**YOUR OBJECTIVE**. Omit all images. Write out the rest of the material exactly.

[A run of records]
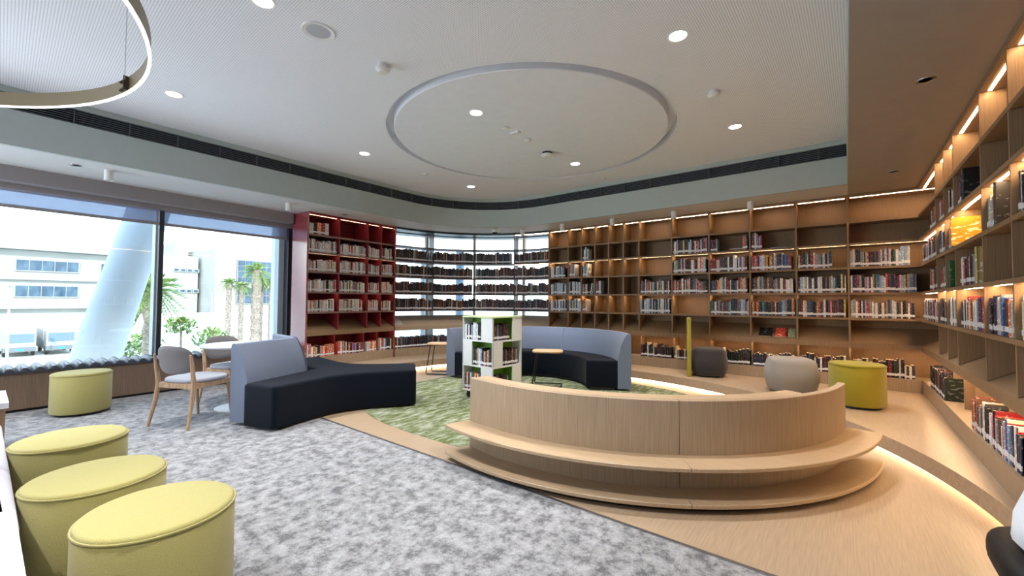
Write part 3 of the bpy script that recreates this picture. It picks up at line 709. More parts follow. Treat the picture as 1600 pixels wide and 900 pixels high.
# ---------------------------------------------------------------- white book tower
tw = thing('book_tower', 'white square three tier book tower with lime green bays', 'bookcase', (CT[0] + .27, CT[1] + .27, 0))
m = MB()
MB().box(-.004, CS + .004, -.004, CS + .004, CZ1 - .018, CZ1, CM).build('top', [noisy('pale_lime_laminate', sRGB(196, 214, 160), sRGB(206, 222, 172))], tw)
for k in range(1, 4):
    z = CZ1 - k * TIER; MB().box(0, CS, 0, CS, z, z + .018, CM).build('shelf', WHITE_LAM, tw)
g = MB(); wv = MB()
for k in range(3):
    z0, z1 = CZ1 - (k + 1) * TIER + .018, CZ1 - k * TIER - (.018 if k == 0 else 0)
    g.box(.165, CS - .165, .165, CS - .165, z0, z1, CM)
    if k % 2 == 0:
        rects = ((.345, CS, 0, .015), (CS - .015, CS, .37, CS), (0, CS - .345, CS - .015, CS), (0, .015, 0, CS - .37))
        gr_ = ((.345, .36, .015, .165), (CS - .165, CS - .015, .37, .385), (.18, .195, CS - .165, CS - .015), (.015, .165, .165, .18))
    else:
        rects = ((0, .175, 0, .015), (CS - .015, CS, 0, .18), (CS - .175, CS, CS - .015, CS), (0, .015, CS - .18, CS))
        gr_ = ((.16, .175, .015, .165), (CS - .165, CS - .015, .165, .18), (CS - .175, CS - .16, CS - .165, CS - .015), (.015, .165, CS - .195, CS - .18))
    for q in rects: MB().box(*q, z0, z1, CM).build('side_panel', WHITE_LAM, tw)
    for q in gr_: g.box(*q, z0, z1, CM)
    for x, y in ((0, 0), (CS - .014, 0), (0, CS - .014), (CS - .014, CS - .014)): wv.box(x, x + .014, y, y + .014, z0, z1, CM)
g.build('core_panels', GREEN_LAM, tw); wv.build('corner_posts', WHITE_LAM, tw)
for x in (.06, CS - .06):
    for y in (.06, CS - .06):
        Mx = CM @ Matrix.Translation((x, y, .034)) @ Matrix.Rotation(PI / 2, 4, 'X')
        MB().lathe((0, 0, -.012), [(0, 0), (.032, 0), (.034, .006), (.034, .018), (.032, .024), (0, .024)], 16, Mx).box(x - .012, x + .012, y - .02, y + .02, .062, CZ0 + .002, CM).build('caster', BLACK, tw)

# ---------------------------------------------------------------- curved timber bench
BC = (-1.945, 4.40); A0, A1 = 254.8, 356.2
bn = thing('curved_bench', 'curved oak bench with two thin ledges and a tall back', 'bench', (-1.0, 2.7, 0))
AM = 304.5
for a0, a1 in ((A0 + .3, AM - .06), (AM + .06, A1)):
    pts = arc(BC, 1.93, a0, a1, 40)
    MB().sweep(pts, [(0, .06), (0, .615), (.006, .62), (.046, .62), (.05, .615), (.05, .06)]).build('back_panel', OAK_V, bn, smooth=25)
    MB().sweep(arc(BC, 2.15, a0 - (.3 if a0 < 260 else 0), a1, 40), [(0, .25), (0, .268), (.004, .272), (.22, .272), (.22, .247), (.004, .247)]).build('ledge', OAK_H, bn, smooth=25)
    MB().sweep(arc(BC, 2.15, a0 - (.3 if a0 < 260 else 0), a1, 40), [(0, .04), (0, .058), (.004, .062), (.22, .062), (.22, .036), (.004, .036)]).build('base_board', OAK_H, bn, smooth=25)
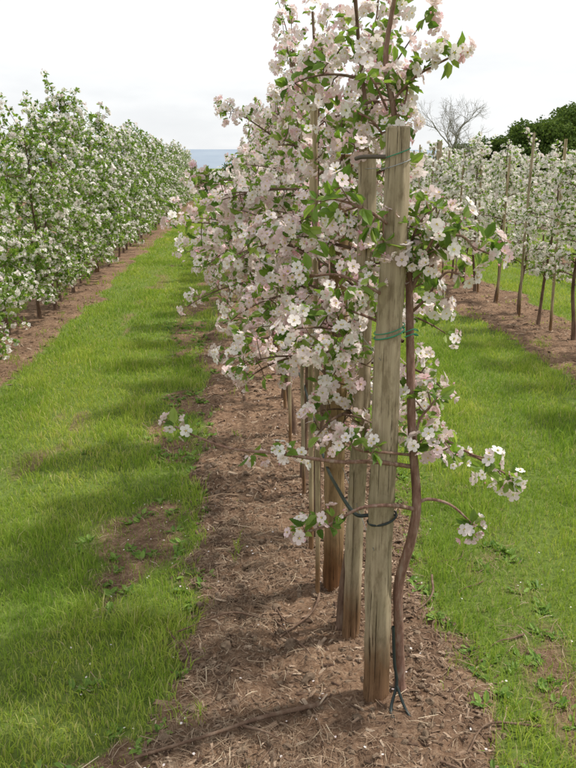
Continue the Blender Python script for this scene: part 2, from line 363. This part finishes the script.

**COMPLETE RESPONSE**.
Write part 3 of the bpy script that recreates this picture. It picks up at line 709. More parts follow. Treat the picture as 1600 pixels wide and 900 pixels high.
# ---------------------------------------------------------------- white book tower
tw = thing('book_tower', 'white square three tier book tower with lime green bays', 'bookcase', (CT[0] + .27, CT[1] + .27, 0))
m = MB()
MB().box(-.004, CS + .004, -.004, CS + .004, CZ1 - .018, CZ1, CM).build('top', [noisy('pale_lime_laminate', sRGB(196, 214, 160), sRGB(206, 222, 172))], tw)
for k in range(1, 4):
    z = CZ1 - k * TIER; MB().box(0, CS, 0, CS, z, z + .018, CM).build('shelf', WHITE_LAM, tw)
g = MB(); wv = MB()
for k in range(3):
    z0, z1 = CZ1 - (k + 1) * TIER + .018, CZ1 - k * TIER - (.018 if k == 0 else 0)
    g.box(.165, CS - .165, .165, CS - .165, z0, z1, CM)
    if k % 2 == 0:
        rects = ((.345, CS, 0, .015), (CS - .015, CS, .37, CS), (0, CS - .345, CS - .015, CS), (0, .015, 0, CS - .37))
        gr_ = ((.345, .36, .015, .165), (CS - .165, CS - .015, .37, .385), (.18, .195, CS - .165, CS - .015), (.015, .165, .165, .18))
    else:
        rects = ((0, .175, 0, .015), (CS - .015, CS, 0, .18), (CS - .175, CS, CS - .015, CS), (0, .015, CS - .18, CS))
        gr_ = ((.16, .175, .015, .165), (CS - .165, CS - .015, .165, .18), (CS - .175, CS - .16, CS - .165, CS - .015), (.015, .165, CS - .195, CS - .18))
    for q in rects: MB().box(*q, z0, z1, CM).build('side_panel', WHITE_LAM, tw)
    for q in gr_: g.box(*q, z0, z1, CM)
    for x, y in ((0, 0), (CS - .014, 0), (0, CS - .014), (CS - .014, CS - .014)): wv.box(x, x + .014, y, y + .014, z0, z1, CM)
g.build('core_panels', GREEN_LAM, tw); wv.build('corner_posts', WHITE_LAM, tw)
for x in (.06, CS - .06):
    for y in (.06, CS - .06):
        Mx = CM @ Matrix.Translation((x, y, .034)) @ Matrix.Rotation(PI / 2, 4, 'X')
        MB().lathe((0, 0, -.012), [(0, 0), (.032, 0), (.034, .006), (.034, .018), (.032, .024), (0, .024)], 16, Mx).box(x - .012, x + .012, y - .02, y + .02, .062, CZ0 + .002, CM).build('caster', BLACK, tw)

# ---------------------------------------------------------------- curved timber bench
BC = (-1.945, 4.40); A0, A1 = 254.8, 356.2
bn = thing('curved_bench', 'curved oak bench with two thin ledges and a tall back', 'bench', (-1.0, 2.7, 0))
AM = 304.5
for a0, a1 in ((A0 + .3, AM - .06), (AM + .06, A1)):
    pts = arc(BC, 1.93, a0, a1, 40)
    MB().sweep(pts, [(0, .06), (0, .615), (.006, .62), (.046, .62), (.05, .615), (.05, .06)]).build('back_panel', OAK_V, bn, smooth=25)
    MB().sweep(arc(BC, 2.15, a0 - (.3 if a0 < 260 else 0), a1, 40), [(0, .25), (0, .268), (.004, .272), (.22, .272), (.22, .247), (.004, .247)]).build('ledge', OAK_H, bn, smooth=25)
    MB().sweep(arc(BC, 2.15, a0 - (.3 if a0 < 260 else 0), a1, 40), [(0, .04), (0, .058), (.004, .062), (.22, .062), (.22, .036), (.004, .036)]).build('base_board', OAK_H, bn, smooth=25)
Continue the Blender Python script for this scene: part 2, from line 363. This part finishes the script.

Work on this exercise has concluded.